UCSB hosted the biannual UC Radio Network Conference last Saturday, which entailed a series of events, speeches, workshops and one hell of an after-show.

Students and radio workers from all UCs came to the conference, which University of San Francisco’s Professor Dorothy Kidd keynoted. Several radio workshops commenced including titles such as “Music Directing in the Digital Age” and “Socially Aware Journalism.”

To cap the entire event, KCSB workers set up the conference’s after-show at the Isla Vista Co-op and music venue, the BIKO garage. The bill consisted of two local groups and ended with groups from UC Davis and UC San Diego.

When I walked into the garage, I was greeted with the sounds of Younger Shoulder, a three man jam band, one of whom was hopping around in his socks and providing screaming vocals.

The other members of the band also created a rather odd but attractive aesthetic, as the guitarist concentrated deeply on his instrument and musical combination of distorted guitar and wah-wah pedals (two things I didn’t know could conceivably go together), and the keyboardist played heavy and almost primal riffs while gleefully smiling at his band mates. Despite the fact that many audience members used this time to take a smoke break and escape the sheer amplification of the group’s music, Younger Shoulder responded in regular independent music fashion by not really caring, completely enrapt in their own groove.

The next, short set by I.V.’s own Watercolor Paintings provided an amusing juxtaposition to its preceding act. Normally a trio but performing as a duet due to a band member’s cold, the group was refreshing and surprisingly pleasant to watch, despite their pretty stoic stage presence. The members’ sweet female voices were aided tastefully by the simple accompaniment of one guitar.

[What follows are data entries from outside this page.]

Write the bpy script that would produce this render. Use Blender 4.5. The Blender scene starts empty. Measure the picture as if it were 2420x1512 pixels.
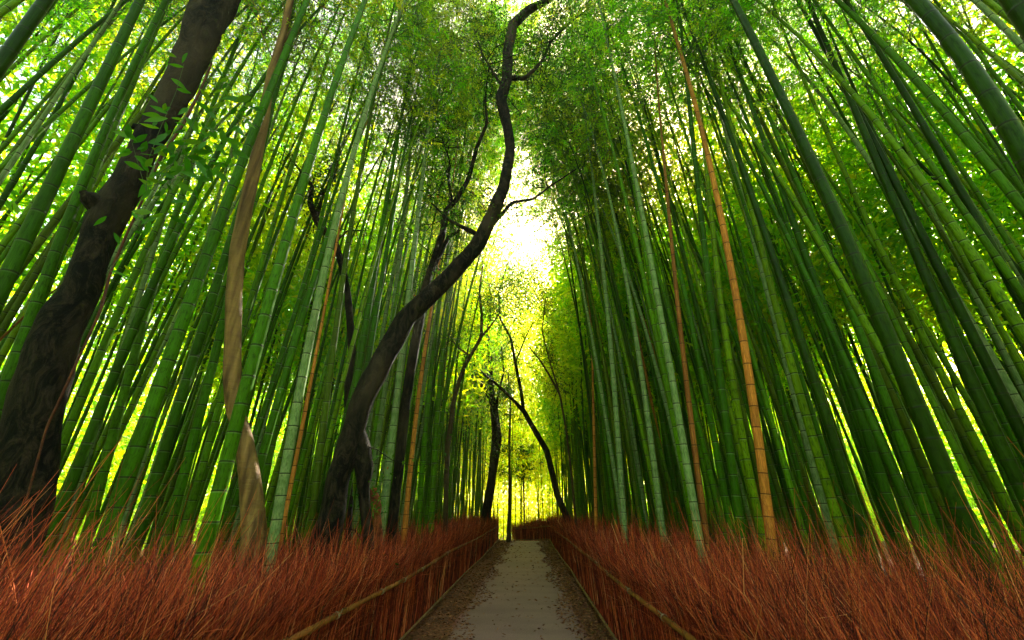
import bpy, math, random
import numpy as np
from mathutils import Vector, Matrix
rng = np.random.default_rng(7)
random.seed(7)
R = math.radians
C = bpy.context.scene.collection
scene = bpy.context.scene

# ------------------------------------------------------------------ camera
FPX = 982.0; CX, CY = 1209.5, 756.0
CAM = np.array([0.0, 0.0, 1.65]); PITCH = R(25.5); YAW = R(2.08)
cd = bpy.data.cameras.new('camera'); cam = bpy.data.objects.new('camera', cd); C.objects.link(cam)
cd.sensor_width = 36; cd.lens = 36*FPX/2419; cd.clip_start = 0.05; cd.clip_end = 2000
cam.location = CAM; cam.rotation_euler = (R(90)+PITCH, 0, YAW)
scene.camera = cam
_R = np.array(cam.rotation_euler.to_matrix())
def ray(x, y):
    d = _R @ np.array([(x-CX)/FPX, (CY-y)/FPX, -1.0]); return d/np.linalg.norm(d)
def project(P):
    q = _R.T @ (np.asarray(P, float)-CAM); return np.array([CX+FPX*q[0]/-q[2], CY-FPX*q[1]/-q[2]]), -q[2]
def at(x, y, rho):
    d = ray(x, y); return CAM + d*(rho/math.hypot(d[0], d[1]))

# ------------------------------------------------------------------ light
SUN_EL, SUN_AZ = R(42), R(17)      # azimuth from +Y towards +X
w = bpy.data.worlds.new('World'); scene.world = w; w.use_nodes = True
nt = w.node_tree; nt.nodes.clear()
sky = nt.nodes.new('ShaderNodeTexSky'); sky.sky_type = 'NISHITA'; sky.sun_disc = False
sky.sun_elevation = SUN_EL; sky.sun_rotation = SUN_AZ; sky.dust_density = 3.0; sky.air_density = 1.0
bg = nt.nodes.new('ShaderNodeBackground'); bg.inputs[1].default_value = 0.15
wo = nt.nodes.new('ShaderNodeOutputWorld')
hz = nt.nodes.new('ShaderNodeMix'); hz.data_type = 'RGBA'; hz.blend_type = 'MULTIPLY'; hz.inputs[0].default_value = 1.0
hz.inputs[7].default_value = (1.0, .86, .56, 1)      # milky warm haze over the blue
nt.links.new(sky.outputs[0], hz.inputs[6]); nt.links.new(hz.outputs[2], bg.inputs[0]); nt.links.new(bg.outputs[0], wo.inputs[0])
sd = bpy.data.lights.new('sun', 'SUN'); sd.energy = 5.0; sd.angle = R(0.6); sd.color = (1.0, 0.93, 0.78)
so = bpy.data.objects.new('sun', sd); C.objects.link(so)
sdir = Vector((math.sin(SUN_AZ)*math.cos(SUN_EL), math.cos(SUN_AZ)*math.cos(SUN_EL), math.sin(SUN_EL)))
so.rotation_euler = sdir.to_track_quat('Z', 'Y').to_euler(); so.location = (0, 0, 40)
scene.view_settings.view_transform = 'Standard'; scene.view_settings.look = 'None'
scene.view_settings.exposure = 3.0; scene.view_settings.gamma = 1.0
scene.cycles.max_bounces = 8; scene.cycles.diffuse_bounces = 5; scene.cycles.glossy_bounces = 2
scene.cycles.transmission_bounces = 4; scene.cycles.transparent_max_bounces = 4
scene.cycles.caustics_reflective = False; scene.cycles.caustics_refractive = False
scene.cycles.use_denoising = True

# ------------------------------------------------------------------ helpers
def mesh(name, V, F, mats, uv=None, tone=None, smooth=True):
    """V (n,3); F (m,4) quads; uv per vertex (n,2); tone per vertex (n,)"""
    V = np.asarray(V, np.float32); F = np.asarray(F, np.int32)
    me = bpy.data.meshes.new(name)
    me.vertices.add(len(V)); me.vertices.foreach_set('co', V.ravel())
    k = F.shape[1]
    me.loops.add(F.size); me.loops.foreach_set('vertex_index', F.ravel())
    me.polygons.add(len(F))
    me.polygons.foreach_set('loop_start', np.arange(len(F), dtype=np.int32)*k)
    me.polygons.foreach_set('use_smooth', np.full(len(F), smooth))
    if uv is not None:
        l = me.uv_layers.new(name='UVMap'); l.data.foreach_set('uv', np.asarray(uv, np.float32)[F.ravel()].ravel())
    if tone is not None:
        a = me.attributes.new('tone', 'FLOAT', 'POINT'); a.data.foreach_set('value', np.asarray(tone, np.float32))
    me.update(calc_edges=True)
    for m in (mats if isinstance(mats, (list, tuple)) else [mats]): me.materials.append(m)
    return me
def link(name, me, parent=None, loc=None):
    o = bpy.data.objects.new(name, me); C.objects.link(o)
    if parent is not None: o.parent = parent
    if loc is not None: o.location = loc
    return o
def tag(o, label=None, cat=None, group=None, kind=None):
    if label: o['label'] = label
    if cat: o['category'] = cat
    if group: o['group'] = group
    if kind: o['kind'] = kind
    return o
def norm(a): return a/np.maximum(np.linalg.norm(a, axis=-1, keepdims=True), 1e-9)

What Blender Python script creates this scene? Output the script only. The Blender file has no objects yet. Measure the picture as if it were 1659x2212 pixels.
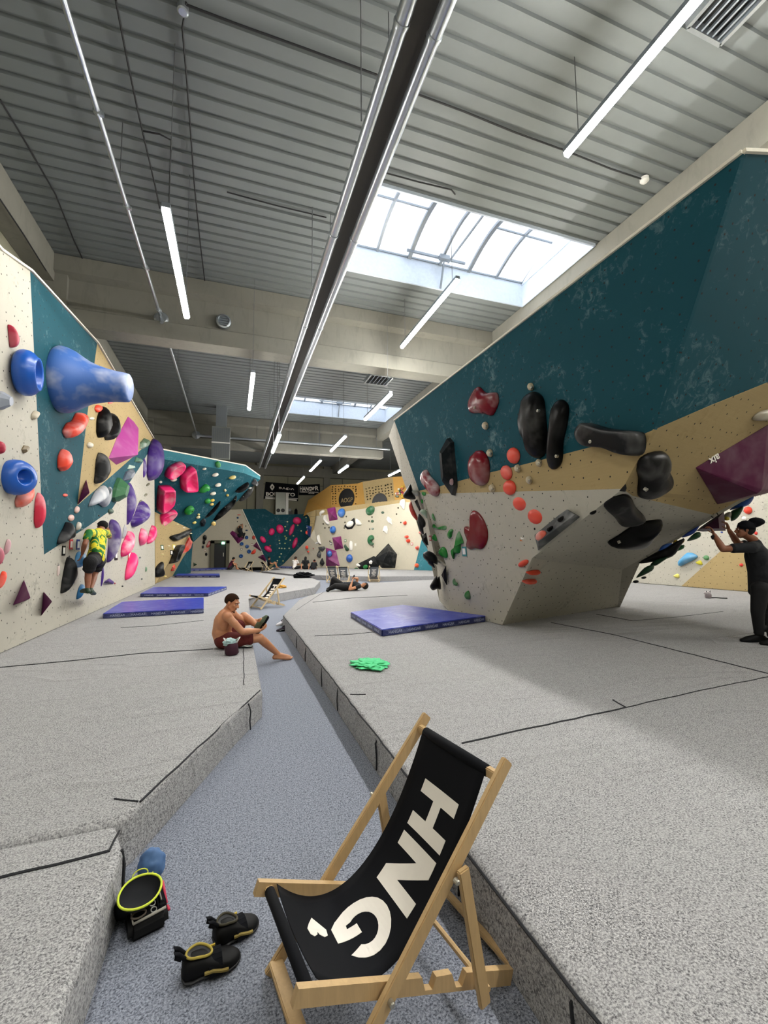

The duo played a charming set full of Joanna Newsome-inspired vocals and accessible love songs.

Making for yet another stark musical contrast, a brooding group of men standing at the back of the garage turned out to be the next act: UC Davis’ Monterey Babe Aquarium (yeah, I know their name is awesome). The three band members sat at three keyboards, playing individual lines that ranged from minimalist to cluttered, while quietly drawing out their vocals.

What I found most surprising about the UC Davis drone band was that though they had self-reportedly only played three concerts, the group performed with astute finesse at the after-party. A large majority of the audience stayed for the entire set, and I can’t imagine all of them were experienced connoisseurs of the experimental sound.

KCSB and the BIKO garage operators definitely picked the right band to round off the night. With a mix of real and sarcastic charm, UC San Diego’s pop duo Jamuel Saxon kicked off their set with their front man shedding a dowdy sweatshirt in favor of an Aladdin-inspired glitter vest, and informing the BIKO on-lookers that they were, “The best fucking audience ever” after about three minutes of music.

Still, however premature his tactic was for revving up the audience, it seemed to work. After a night full of audience members standing around somberly, Jamuel Saxon succeeded in getting the BIKO crowd to dance. Keith Milgaten, the group’s keyboardist and vocalist, seemed to get good vibes from the audience. In fact, he seemed to never want to leave the stage. After happily saying the phrase, “Okay, this is our last song,” about four different times, the front man ended his set by playfully putting down the mic and suggesting that we all “hit up a few frats.”

Saturday’s show was sometimes thought provoking, sometimes enjoyable and always interesting. I can only hope this demonstration of diversity in music continues to be reflected in KCSB and all other UC radio networks.